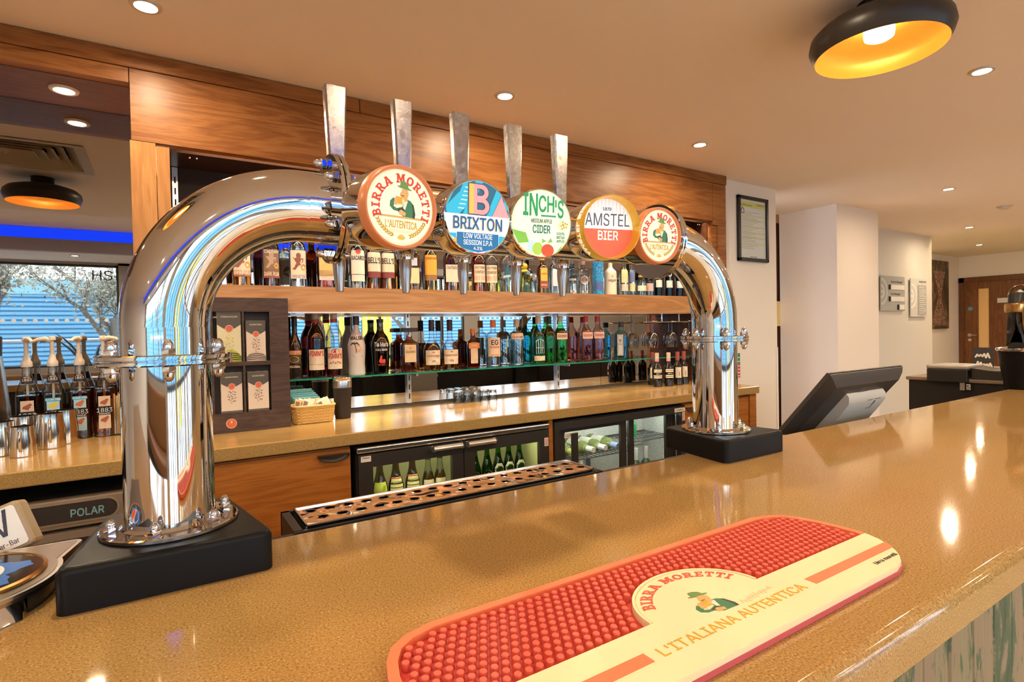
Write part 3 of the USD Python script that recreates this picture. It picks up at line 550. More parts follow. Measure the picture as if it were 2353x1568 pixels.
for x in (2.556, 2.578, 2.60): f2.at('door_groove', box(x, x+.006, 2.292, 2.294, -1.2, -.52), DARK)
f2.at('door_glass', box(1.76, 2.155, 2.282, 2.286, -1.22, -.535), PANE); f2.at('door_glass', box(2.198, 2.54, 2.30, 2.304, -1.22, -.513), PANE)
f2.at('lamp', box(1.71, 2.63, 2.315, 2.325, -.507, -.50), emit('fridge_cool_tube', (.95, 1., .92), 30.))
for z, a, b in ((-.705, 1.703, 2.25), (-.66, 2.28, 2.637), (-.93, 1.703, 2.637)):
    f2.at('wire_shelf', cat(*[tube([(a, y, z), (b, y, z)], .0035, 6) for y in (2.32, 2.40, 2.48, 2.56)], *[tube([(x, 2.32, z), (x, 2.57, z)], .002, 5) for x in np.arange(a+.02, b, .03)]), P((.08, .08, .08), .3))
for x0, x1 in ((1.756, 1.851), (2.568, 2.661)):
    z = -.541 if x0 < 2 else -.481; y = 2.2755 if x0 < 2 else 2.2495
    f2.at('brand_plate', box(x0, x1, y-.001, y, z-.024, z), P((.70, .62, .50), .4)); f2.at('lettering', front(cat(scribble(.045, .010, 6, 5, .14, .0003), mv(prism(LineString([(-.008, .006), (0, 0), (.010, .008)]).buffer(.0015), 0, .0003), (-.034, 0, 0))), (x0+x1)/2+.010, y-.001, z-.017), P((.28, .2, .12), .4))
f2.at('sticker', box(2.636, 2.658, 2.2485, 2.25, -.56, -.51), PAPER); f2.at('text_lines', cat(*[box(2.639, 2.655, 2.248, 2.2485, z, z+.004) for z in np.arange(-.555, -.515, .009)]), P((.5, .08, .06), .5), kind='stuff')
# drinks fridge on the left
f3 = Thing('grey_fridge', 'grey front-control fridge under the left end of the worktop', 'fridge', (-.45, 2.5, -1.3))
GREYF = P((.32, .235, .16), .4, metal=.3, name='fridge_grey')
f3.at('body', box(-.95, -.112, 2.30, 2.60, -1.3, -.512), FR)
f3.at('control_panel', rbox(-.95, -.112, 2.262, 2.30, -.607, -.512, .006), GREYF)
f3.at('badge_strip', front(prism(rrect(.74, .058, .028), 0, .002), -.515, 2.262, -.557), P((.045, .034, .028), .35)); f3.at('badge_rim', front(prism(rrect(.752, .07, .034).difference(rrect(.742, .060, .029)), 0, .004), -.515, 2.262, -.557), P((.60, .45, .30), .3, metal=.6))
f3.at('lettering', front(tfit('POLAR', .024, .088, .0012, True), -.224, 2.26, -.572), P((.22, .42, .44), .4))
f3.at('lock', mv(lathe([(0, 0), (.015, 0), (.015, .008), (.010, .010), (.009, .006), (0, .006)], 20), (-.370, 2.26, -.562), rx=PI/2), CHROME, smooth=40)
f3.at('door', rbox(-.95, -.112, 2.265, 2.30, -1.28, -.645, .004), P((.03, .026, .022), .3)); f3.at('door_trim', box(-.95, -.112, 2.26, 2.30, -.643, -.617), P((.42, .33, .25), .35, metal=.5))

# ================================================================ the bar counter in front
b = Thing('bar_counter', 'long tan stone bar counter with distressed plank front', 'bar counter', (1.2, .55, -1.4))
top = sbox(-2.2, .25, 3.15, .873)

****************

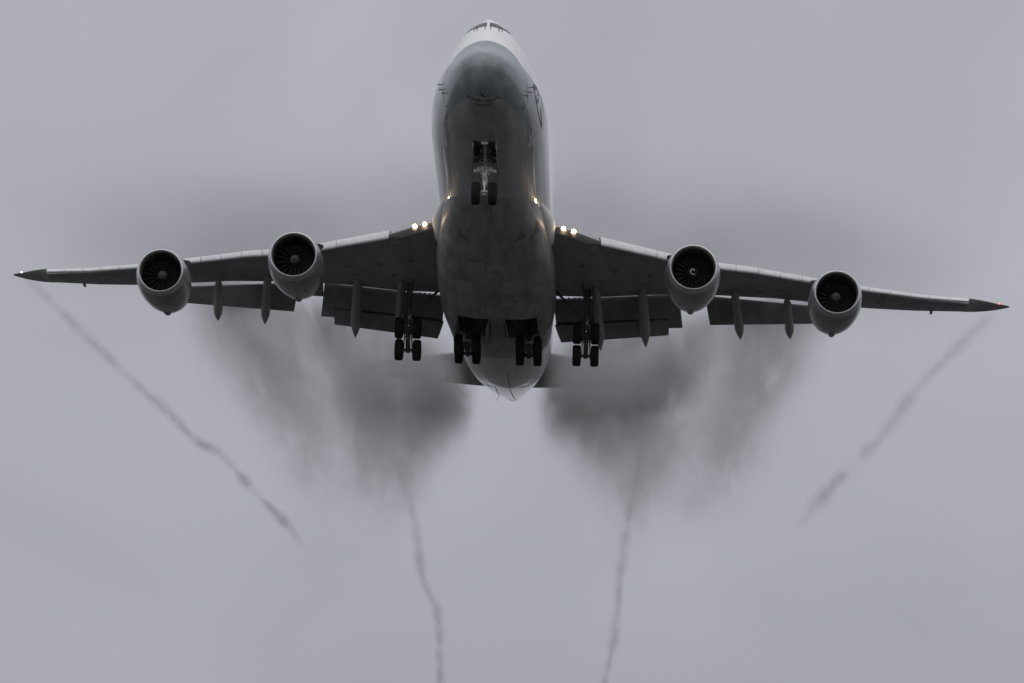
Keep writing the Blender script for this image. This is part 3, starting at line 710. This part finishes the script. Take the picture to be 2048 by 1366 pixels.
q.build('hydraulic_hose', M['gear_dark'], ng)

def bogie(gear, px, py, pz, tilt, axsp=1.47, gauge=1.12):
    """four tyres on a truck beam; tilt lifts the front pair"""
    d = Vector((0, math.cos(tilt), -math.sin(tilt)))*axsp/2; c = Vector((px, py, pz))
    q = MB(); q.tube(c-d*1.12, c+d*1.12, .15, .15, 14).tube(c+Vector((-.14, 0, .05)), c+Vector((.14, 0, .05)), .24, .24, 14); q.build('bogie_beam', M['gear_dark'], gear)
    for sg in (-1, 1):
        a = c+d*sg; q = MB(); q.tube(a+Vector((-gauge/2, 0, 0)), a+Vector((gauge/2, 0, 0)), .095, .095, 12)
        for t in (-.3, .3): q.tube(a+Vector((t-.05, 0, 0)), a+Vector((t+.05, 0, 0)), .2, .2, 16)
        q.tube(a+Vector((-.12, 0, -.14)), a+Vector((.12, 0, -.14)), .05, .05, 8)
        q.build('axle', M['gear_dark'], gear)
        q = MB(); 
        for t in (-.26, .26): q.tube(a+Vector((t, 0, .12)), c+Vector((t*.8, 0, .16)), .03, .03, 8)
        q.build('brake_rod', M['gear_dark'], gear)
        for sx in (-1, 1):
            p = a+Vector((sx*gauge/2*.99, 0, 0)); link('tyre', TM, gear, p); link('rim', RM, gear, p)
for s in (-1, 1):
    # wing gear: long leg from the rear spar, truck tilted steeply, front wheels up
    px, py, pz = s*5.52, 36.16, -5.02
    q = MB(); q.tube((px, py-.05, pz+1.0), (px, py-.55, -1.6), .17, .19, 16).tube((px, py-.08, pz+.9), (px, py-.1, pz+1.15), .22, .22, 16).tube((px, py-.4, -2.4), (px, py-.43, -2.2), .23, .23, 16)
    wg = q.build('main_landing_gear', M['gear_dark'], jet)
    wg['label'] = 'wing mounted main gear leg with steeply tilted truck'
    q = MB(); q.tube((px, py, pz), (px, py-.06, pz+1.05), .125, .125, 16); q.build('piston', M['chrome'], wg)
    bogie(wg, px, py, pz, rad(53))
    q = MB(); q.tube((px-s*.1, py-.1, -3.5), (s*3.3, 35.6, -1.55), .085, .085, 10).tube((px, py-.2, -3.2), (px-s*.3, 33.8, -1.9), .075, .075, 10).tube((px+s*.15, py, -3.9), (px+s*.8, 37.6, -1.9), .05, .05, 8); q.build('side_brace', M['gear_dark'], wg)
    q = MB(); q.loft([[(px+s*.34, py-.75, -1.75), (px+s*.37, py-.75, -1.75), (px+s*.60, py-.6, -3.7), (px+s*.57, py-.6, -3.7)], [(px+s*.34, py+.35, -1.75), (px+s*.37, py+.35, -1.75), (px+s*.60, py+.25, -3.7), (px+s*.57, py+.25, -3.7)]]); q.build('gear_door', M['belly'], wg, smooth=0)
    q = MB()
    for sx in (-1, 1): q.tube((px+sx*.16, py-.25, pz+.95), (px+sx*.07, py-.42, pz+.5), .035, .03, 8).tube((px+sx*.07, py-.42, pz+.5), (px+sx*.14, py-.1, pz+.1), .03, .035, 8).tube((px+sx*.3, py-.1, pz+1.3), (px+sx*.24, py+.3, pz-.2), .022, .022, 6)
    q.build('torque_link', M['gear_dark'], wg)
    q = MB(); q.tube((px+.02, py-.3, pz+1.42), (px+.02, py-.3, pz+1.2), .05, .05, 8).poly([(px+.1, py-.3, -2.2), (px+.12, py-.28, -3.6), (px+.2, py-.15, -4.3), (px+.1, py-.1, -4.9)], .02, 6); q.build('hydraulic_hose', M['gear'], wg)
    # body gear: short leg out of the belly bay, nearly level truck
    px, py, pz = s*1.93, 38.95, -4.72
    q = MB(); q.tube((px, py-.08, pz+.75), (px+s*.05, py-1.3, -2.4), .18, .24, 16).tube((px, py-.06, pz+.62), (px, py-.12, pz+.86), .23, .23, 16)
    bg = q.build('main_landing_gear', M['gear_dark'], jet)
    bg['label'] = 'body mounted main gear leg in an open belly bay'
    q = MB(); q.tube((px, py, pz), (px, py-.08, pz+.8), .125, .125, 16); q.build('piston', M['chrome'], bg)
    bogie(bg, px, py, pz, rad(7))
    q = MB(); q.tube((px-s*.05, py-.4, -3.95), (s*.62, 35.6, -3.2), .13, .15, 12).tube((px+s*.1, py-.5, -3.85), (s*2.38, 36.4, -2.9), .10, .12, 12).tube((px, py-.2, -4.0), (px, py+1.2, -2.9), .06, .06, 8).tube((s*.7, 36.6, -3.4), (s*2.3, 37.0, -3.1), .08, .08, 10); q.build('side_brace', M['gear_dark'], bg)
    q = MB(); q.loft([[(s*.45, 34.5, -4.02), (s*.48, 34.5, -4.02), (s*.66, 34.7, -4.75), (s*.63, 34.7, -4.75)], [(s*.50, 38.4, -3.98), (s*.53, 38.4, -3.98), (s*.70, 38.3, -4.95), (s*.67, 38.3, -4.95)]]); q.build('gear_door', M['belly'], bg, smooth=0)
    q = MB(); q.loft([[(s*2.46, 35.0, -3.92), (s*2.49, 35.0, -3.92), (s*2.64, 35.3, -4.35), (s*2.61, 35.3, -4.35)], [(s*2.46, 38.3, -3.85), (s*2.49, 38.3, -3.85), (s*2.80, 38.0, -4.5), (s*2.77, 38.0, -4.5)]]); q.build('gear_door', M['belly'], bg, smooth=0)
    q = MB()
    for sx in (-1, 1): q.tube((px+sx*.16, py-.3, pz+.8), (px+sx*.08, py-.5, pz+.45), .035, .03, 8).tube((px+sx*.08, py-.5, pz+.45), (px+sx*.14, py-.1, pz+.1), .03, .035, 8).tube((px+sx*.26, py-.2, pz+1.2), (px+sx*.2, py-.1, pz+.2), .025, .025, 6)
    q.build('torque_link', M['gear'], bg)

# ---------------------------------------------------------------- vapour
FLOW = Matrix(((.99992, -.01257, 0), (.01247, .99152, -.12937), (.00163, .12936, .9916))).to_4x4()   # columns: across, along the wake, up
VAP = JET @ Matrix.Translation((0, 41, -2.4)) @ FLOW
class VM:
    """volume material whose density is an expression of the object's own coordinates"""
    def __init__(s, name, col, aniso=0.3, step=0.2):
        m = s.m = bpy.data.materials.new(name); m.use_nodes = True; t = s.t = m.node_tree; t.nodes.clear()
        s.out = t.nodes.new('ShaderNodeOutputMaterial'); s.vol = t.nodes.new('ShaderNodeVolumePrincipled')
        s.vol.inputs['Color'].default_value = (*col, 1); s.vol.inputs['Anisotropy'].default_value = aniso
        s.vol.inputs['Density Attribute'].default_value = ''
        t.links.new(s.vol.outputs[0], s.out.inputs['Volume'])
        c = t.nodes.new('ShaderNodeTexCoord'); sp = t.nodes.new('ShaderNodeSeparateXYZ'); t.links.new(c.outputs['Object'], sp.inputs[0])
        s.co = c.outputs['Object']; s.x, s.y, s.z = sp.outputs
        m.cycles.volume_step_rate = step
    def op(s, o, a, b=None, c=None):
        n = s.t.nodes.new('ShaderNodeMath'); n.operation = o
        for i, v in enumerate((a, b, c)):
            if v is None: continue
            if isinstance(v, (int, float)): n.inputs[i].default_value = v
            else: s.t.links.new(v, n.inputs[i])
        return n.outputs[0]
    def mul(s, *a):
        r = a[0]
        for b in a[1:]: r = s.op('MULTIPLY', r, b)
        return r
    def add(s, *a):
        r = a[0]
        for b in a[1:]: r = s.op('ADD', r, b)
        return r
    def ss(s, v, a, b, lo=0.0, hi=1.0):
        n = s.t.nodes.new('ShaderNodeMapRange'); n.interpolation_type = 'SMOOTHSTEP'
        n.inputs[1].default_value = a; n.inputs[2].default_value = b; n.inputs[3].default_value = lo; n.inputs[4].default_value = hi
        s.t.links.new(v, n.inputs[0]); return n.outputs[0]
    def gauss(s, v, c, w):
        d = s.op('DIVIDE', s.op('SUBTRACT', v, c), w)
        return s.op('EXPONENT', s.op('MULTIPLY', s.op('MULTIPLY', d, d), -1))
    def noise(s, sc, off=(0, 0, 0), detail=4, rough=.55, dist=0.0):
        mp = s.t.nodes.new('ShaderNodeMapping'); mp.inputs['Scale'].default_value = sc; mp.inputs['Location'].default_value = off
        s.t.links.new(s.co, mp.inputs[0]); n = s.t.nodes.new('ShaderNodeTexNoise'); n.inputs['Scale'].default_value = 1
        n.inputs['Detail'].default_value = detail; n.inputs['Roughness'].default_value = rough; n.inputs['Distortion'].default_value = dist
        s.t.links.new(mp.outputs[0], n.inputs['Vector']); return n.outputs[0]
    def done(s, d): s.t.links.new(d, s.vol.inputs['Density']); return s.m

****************

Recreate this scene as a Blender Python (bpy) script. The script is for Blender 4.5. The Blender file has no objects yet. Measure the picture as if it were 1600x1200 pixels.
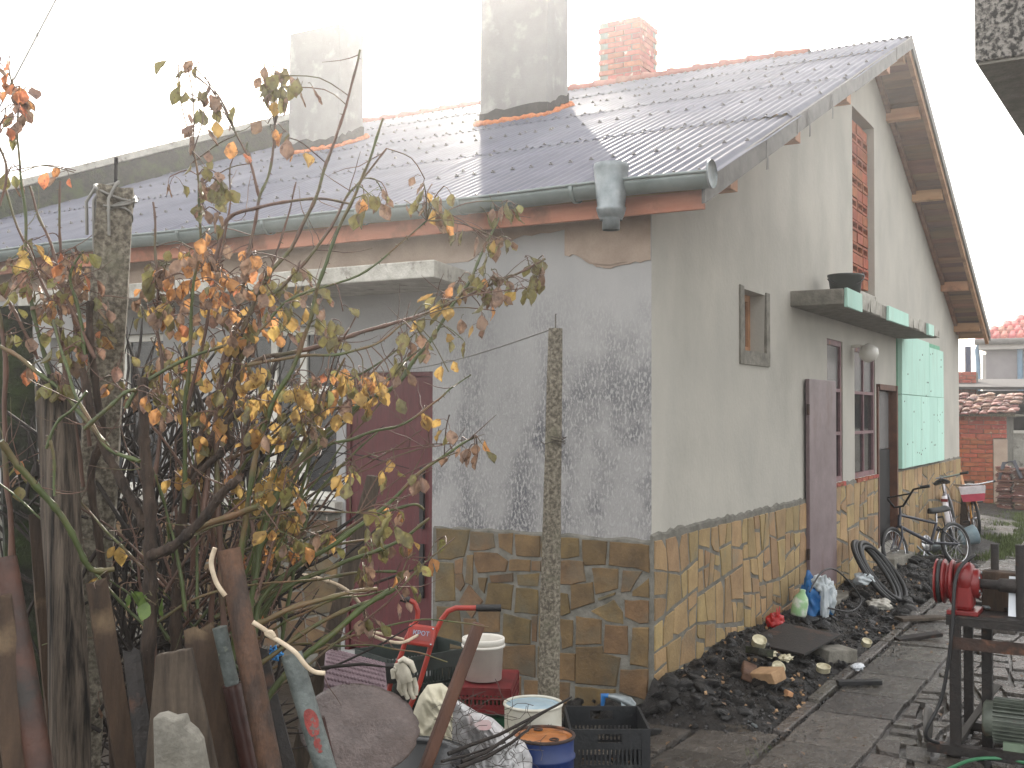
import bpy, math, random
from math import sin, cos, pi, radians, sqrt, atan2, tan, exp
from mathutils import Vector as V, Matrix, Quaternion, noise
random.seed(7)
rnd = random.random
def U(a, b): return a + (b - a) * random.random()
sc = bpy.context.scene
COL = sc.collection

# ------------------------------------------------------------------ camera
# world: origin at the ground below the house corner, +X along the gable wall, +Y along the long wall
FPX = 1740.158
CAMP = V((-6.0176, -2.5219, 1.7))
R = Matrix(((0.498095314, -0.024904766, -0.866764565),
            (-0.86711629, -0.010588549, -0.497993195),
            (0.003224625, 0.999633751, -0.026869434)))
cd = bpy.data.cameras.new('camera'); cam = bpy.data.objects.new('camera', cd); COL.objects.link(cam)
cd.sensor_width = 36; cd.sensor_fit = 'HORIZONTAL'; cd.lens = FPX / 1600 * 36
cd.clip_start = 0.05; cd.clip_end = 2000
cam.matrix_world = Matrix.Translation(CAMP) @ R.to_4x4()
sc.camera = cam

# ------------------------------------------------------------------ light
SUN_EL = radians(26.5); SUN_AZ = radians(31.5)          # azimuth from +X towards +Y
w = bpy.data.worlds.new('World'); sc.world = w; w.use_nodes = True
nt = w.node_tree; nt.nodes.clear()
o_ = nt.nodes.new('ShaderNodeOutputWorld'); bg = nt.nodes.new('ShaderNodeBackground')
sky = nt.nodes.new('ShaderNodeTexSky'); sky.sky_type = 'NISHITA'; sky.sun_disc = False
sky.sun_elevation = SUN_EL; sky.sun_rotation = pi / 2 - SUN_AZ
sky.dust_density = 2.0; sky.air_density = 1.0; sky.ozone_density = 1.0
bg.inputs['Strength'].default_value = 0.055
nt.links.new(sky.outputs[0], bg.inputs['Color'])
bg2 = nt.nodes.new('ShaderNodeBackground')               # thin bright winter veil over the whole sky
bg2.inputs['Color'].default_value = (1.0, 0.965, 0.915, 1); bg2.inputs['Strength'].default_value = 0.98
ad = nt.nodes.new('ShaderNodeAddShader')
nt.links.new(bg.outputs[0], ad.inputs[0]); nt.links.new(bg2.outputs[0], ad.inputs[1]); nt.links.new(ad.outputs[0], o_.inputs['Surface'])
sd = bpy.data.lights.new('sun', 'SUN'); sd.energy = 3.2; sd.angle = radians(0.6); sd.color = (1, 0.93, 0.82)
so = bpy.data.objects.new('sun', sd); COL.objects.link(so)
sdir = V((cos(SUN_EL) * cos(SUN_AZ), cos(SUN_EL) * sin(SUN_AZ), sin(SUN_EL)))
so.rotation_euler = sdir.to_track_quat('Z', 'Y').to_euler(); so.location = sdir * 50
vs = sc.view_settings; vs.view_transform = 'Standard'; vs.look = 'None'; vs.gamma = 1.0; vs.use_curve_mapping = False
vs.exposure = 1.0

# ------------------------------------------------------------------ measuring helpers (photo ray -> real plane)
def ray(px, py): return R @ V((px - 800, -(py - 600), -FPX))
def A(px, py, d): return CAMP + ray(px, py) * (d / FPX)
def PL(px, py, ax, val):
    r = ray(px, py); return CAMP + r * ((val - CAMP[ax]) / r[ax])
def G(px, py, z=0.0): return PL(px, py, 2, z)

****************

◆ Requirement ◆
Where a line holds the string "were", copy that line.

◆ Answer to the problem ◆
Write part 3 of the USD Python script that recreates this picture. It picks up at line 550. More parts follow. Measure the picture as if it were 2353x1568 pixels.
Recreate this scene as a Blender Python (bpy) script. The script is for Blender 4.5. The Blender file has no objects yet. Measure the picture as if it were 1600x1200 pixels.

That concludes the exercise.